Find every line below that contains the word "scene" and copy it out.

▶ INFORMATION SUPPLIED:
+ + + +

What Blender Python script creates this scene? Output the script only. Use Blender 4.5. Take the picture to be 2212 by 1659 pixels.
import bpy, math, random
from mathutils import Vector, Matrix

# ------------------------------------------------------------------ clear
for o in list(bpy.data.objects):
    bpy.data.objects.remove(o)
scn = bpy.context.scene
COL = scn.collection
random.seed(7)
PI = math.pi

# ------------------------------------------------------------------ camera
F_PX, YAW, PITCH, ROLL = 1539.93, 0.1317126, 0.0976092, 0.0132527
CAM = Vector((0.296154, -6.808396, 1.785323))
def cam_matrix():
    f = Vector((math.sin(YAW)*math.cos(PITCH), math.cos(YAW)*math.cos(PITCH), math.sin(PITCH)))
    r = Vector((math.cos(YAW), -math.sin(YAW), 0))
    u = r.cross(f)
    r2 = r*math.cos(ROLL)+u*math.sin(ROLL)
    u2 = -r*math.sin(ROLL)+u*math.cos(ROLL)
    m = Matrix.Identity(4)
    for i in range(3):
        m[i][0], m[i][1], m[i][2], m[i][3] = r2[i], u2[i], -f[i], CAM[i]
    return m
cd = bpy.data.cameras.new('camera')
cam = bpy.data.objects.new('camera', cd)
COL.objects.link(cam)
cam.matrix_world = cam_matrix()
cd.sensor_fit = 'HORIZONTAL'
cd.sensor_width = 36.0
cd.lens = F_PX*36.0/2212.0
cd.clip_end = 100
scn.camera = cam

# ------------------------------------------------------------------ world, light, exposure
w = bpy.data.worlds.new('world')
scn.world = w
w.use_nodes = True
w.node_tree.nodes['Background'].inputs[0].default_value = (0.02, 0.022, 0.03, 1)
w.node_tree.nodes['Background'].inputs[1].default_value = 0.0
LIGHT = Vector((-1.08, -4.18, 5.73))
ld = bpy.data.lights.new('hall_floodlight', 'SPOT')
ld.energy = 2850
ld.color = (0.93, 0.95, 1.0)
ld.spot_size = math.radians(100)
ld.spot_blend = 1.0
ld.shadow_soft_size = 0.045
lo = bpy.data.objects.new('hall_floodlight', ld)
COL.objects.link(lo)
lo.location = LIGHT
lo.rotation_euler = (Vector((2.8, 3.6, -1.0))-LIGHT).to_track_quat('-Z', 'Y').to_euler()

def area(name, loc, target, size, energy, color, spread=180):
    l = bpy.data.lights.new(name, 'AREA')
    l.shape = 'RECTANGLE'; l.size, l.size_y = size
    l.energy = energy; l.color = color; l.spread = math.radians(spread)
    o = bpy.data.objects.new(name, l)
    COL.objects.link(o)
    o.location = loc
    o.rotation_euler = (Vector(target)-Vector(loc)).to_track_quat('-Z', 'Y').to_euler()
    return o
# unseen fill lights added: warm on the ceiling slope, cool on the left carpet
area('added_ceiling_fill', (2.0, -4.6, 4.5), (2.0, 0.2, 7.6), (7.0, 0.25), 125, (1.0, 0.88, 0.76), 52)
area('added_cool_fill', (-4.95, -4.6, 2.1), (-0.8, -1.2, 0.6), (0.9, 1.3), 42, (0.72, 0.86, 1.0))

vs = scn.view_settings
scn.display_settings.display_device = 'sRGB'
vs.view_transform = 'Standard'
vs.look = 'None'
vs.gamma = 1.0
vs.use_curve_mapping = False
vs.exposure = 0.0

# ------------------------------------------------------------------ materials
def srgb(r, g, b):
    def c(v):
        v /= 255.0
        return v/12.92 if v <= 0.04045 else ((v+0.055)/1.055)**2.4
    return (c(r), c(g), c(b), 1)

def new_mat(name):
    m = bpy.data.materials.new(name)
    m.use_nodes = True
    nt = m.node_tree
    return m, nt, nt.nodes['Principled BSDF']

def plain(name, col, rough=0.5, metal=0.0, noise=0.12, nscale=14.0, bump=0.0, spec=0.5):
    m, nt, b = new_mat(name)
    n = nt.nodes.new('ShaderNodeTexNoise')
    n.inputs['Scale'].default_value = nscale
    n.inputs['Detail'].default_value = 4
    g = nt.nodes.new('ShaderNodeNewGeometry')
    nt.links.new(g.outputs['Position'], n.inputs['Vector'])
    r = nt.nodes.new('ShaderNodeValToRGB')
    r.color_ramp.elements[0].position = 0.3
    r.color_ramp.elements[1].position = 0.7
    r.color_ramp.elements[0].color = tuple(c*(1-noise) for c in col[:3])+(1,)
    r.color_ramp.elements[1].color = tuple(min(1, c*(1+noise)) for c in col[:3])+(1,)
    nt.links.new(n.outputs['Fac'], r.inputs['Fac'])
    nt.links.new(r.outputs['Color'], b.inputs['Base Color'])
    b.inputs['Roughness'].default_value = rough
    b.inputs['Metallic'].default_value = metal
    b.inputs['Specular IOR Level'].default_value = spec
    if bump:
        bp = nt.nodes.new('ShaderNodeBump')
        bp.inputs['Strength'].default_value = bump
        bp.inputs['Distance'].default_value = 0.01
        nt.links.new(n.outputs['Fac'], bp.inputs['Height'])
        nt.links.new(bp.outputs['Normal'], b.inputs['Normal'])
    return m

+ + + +

▶ RESPONSE TO THIS EXERCISE:
What Blender Python script creates this scene? Output the script only. Use Blender 4.5. Take the picture to be 2212 by 1659 pixels.
scn = bpy.context.scene